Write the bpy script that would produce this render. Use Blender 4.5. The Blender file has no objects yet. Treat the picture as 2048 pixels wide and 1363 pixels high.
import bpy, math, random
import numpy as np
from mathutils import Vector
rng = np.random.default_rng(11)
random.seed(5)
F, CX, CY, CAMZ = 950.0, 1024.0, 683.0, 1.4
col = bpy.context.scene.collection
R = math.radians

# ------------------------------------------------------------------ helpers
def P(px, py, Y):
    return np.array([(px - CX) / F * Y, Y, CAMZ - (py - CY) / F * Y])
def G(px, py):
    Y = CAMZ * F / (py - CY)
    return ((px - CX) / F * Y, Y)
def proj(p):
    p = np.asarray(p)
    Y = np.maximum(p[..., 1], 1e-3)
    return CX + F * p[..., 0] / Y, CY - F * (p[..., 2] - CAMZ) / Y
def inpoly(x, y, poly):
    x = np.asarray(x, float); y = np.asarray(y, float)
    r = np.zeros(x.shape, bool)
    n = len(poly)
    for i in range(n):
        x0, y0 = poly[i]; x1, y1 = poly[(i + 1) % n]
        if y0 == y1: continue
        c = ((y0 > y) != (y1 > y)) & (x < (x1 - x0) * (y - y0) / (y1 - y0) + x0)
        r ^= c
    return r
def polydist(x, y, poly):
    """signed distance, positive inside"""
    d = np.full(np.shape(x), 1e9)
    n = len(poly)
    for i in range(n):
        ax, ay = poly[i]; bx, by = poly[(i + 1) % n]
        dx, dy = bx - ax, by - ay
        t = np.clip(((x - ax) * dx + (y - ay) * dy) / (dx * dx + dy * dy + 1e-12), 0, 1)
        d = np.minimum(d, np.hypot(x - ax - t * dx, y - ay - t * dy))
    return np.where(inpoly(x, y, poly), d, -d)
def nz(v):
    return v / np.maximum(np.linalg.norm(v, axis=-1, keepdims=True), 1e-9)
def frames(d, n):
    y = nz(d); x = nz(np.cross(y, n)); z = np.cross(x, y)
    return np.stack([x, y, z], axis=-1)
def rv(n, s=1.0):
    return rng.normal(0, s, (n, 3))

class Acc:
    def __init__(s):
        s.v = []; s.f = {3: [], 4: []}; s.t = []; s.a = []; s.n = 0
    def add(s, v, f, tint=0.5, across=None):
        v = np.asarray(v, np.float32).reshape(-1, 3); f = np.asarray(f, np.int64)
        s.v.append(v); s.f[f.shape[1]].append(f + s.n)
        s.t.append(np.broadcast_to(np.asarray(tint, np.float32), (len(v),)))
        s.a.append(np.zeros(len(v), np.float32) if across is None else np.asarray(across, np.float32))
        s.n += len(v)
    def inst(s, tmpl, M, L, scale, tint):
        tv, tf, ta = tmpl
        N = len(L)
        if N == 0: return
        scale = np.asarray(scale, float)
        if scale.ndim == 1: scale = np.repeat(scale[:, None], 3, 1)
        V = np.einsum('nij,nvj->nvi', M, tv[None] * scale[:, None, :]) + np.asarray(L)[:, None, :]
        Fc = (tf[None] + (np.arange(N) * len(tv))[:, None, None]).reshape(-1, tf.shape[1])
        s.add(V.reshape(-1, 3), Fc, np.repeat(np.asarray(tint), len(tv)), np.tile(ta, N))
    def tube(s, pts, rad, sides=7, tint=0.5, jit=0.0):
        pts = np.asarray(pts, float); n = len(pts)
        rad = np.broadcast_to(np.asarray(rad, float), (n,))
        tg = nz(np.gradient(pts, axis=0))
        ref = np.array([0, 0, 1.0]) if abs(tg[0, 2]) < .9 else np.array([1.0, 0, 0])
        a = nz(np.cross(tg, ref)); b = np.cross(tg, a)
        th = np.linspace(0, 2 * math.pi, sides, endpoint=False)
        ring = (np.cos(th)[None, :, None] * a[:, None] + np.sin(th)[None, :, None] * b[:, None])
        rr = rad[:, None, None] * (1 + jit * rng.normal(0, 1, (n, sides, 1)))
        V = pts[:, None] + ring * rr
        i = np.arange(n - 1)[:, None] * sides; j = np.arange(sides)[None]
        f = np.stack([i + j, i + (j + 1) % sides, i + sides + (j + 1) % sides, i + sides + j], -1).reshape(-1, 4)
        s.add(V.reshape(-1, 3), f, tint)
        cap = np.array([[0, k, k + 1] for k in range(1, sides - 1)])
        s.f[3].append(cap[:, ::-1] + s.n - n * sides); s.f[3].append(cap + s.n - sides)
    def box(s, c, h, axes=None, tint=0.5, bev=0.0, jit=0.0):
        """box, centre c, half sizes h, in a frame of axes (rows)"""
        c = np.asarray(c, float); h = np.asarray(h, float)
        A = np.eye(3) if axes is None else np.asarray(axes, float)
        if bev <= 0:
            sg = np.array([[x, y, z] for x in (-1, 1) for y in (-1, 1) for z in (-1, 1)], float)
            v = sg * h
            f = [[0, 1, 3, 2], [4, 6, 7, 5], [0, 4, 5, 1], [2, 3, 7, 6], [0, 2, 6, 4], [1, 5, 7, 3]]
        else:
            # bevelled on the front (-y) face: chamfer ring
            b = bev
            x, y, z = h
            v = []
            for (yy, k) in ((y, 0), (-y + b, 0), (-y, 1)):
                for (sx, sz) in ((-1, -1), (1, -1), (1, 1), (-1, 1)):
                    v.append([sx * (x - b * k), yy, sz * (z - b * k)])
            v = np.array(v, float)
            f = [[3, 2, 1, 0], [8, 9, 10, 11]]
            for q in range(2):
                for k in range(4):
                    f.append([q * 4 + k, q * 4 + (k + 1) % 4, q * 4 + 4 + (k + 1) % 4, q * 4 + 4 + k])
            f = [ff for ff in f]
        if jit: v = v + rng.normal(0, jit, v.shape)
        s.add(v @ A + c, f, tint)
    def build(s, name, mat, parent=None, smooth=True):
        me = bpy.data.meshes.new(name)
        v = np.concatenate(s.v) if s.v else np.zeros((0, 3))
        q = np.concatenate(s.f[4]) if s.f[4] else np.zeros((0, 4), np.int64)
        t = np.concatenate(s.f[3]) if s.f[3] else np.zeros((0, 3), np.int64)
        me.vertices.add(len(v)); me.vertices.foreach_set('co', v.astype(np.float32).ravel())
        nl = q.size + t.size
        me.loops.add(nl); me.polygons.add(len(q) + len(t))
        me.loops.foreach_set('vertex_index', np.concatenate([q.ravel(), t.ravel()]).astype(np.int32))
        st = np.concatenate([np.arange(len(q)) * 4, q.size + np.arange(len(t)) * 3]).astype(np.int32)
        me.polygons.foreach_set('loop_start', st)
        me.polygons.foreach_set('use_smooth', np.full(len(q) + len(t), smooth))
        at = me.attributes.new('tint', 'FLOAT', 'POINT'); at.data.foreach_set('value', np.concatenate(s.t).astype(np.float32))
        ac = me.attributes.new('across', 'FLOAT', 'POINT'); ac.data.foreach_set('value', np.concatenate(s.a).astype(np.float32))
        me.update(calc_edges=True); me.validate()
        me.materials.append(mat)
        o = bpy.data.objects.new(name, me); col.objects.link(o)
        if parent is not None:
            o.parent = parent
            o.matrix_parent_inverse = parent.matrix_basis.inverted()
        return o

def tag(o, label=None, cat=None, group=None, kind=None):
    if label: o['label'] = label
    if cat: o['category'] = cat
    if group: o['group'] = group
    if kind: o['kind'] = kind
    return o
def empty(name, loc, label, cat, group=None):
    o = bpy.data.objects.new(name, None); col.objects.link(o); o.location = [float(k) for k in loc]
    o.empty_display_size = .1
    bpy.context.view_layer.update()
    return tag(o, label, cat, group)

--

■ **WORK REQUIRED**
Copy out all lines from the material above that contain the string "objects".

■ **REPLY**
Write the bpy script that would produce this render. Use Blender 4.5. The Blender file has no objects yet. Treat the picture as 2048 pixels wide and 1363 pixels high.
        o = bpy.data.objects.new(name, me); col.objects.link(o)
    o = bpy.data.objects.new(name, None); col.objects.link(o); o.location = [float(k) for k in loc]